New EU rules push investment firms towards greater execution transparency

The European Securities and Markets Authority (ESMA) recently released two major updates that are set to reshape compliance obligations for investment firms and asset managers across the EU.

These relate to order execution policies and the structure of research payments, with both developments linked to amendments under the MiFID II framework.

Zeidler, a technology-driven law firm, recently delved into the research payments framework and what they mean for investment firms and asset managers.

On 10 April 2025, ESMA published its final report on the Regulatory Technical Standards (RTS) for evaluating the effectiveness of investment firms’ order execution policies. This follows the publication of the amended Directive (EU) 2024/790 in March, part of the broader MiFID Review Directive. The new standards are designed to ensure that firms consistently achieve best execution outcomes for their clients, whether retail or professional.

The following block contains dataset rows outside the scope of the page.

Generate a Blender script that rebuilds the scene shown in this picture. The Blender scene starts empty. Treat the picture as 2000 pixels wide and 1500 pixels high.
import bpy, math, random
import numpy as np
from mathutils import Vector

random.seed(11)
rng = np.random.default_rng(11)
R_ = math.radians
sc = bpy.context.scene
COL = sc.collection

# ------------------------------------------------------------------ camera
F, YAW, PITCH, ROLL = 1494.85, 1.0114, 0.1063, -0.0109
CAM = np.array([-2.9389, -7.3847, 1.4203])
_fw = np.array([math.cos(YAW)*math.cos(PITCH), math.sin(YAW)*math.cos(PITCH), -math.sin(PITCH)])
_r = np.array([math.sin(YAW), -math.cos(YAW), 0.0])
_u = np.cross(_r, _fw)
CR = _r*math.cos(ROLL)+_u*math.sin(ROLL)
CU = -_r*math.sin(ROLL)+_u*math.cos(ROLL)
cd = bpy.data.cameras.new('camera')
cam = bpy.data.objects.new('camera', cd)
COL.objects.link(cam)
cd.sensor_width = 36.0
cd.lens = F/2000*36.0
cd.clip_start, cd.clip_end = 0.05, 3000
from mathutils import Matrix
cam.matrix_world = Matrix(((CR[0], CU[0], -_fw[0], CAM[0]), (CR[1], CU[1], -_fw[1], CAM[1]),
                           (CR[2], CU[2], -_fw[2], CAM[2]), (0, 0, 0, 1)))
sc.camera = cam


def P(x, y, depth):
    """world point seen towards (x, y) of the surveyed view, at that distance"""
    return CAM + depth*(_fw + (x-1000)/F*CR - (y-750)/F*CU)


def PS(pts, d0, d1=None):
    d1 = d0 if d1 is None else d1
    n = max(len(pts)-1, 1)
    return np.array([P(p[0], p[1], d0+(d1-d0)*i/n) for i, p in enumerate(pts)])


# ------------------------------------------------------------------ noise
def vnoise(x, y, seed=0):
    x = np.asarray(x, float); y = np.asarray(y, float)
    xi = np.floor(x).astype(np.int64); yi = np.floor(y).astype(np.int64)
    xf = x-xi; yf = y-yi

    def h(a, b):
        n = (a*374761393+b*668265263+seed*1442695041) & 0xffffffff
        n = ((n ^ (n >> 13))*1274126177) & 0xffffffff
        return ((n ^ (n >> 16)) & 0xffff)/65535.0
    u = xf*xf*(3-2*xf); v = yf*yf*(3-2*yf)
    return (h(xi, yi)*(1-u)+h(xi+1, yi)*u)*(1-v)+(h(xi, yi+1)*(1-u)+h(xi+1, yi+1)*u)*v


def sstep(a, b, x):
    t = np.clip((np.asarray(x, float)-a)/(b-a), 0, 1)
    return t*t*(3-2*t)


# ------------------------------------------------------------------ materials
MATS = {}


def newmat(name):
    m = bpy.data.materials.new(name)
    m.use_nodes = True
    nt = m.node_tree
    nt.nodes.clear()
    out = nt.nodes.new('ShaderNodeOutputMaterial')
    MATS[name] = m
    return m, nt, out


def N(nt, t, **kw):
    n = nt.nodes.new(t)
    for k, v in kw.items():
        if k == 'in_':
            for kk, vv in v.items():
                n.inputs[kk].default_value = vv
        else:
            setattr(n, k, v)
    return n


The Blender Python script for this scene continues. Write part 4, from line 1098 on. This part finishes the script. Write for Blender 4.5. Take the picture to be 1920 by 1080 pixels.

The RTS outlines several requirements. Firms must ensure their internal execution policies align with the general criteria for best outcomes. Execution venues must be carefully selected and justified, considering factors such as price, speed, cost, and likelihood of settlement. ESMA also expects firms to maintain a clear list of approved venues and adopt structured categorisation for financial instruments. Senior management accountability has been emphasised, alongside enhanced internal oversight and flexibility in using market data to support execution decisions.

These new standards are intended to drive a higher degree of transparency, fairness, and operational consistency in how investment firms execute client orders.

In a separate but related move, ESMA has also finalised technical advice on revising the research payments framework under MiFID II, in the context of the EU’s Listing Act (Directive 2024/2811). Published on 8 April 2025, the new guidance updates Article 13 of the MiFID Delegated Directive, reflecting a shift that allows investment firms to make joint payments for execution and research services—regardless of the issuer’s market capitalisation.

Under these proposed changes, investment firms must clearly disclose their remuneration arrangements when combining execution and research payments. There must be a formal agreement in place with third-party providers detailing cost. Additionally, firms must inform clients whether these services are paid jointly or separately, and how potential conflicts are managed.

An annual assessment of research quality is now required, based on rigorous criteria to ensure the value and usability of research content. When firms choose joint payments, they must distinctly separate the costs related to order execution from those relating to research, ensuring continued adherence to best execution standards.

Both regulatory updates grant firms an 18-month implementation window, giving them time to align internal systems, policies, and governance practices with the new rules.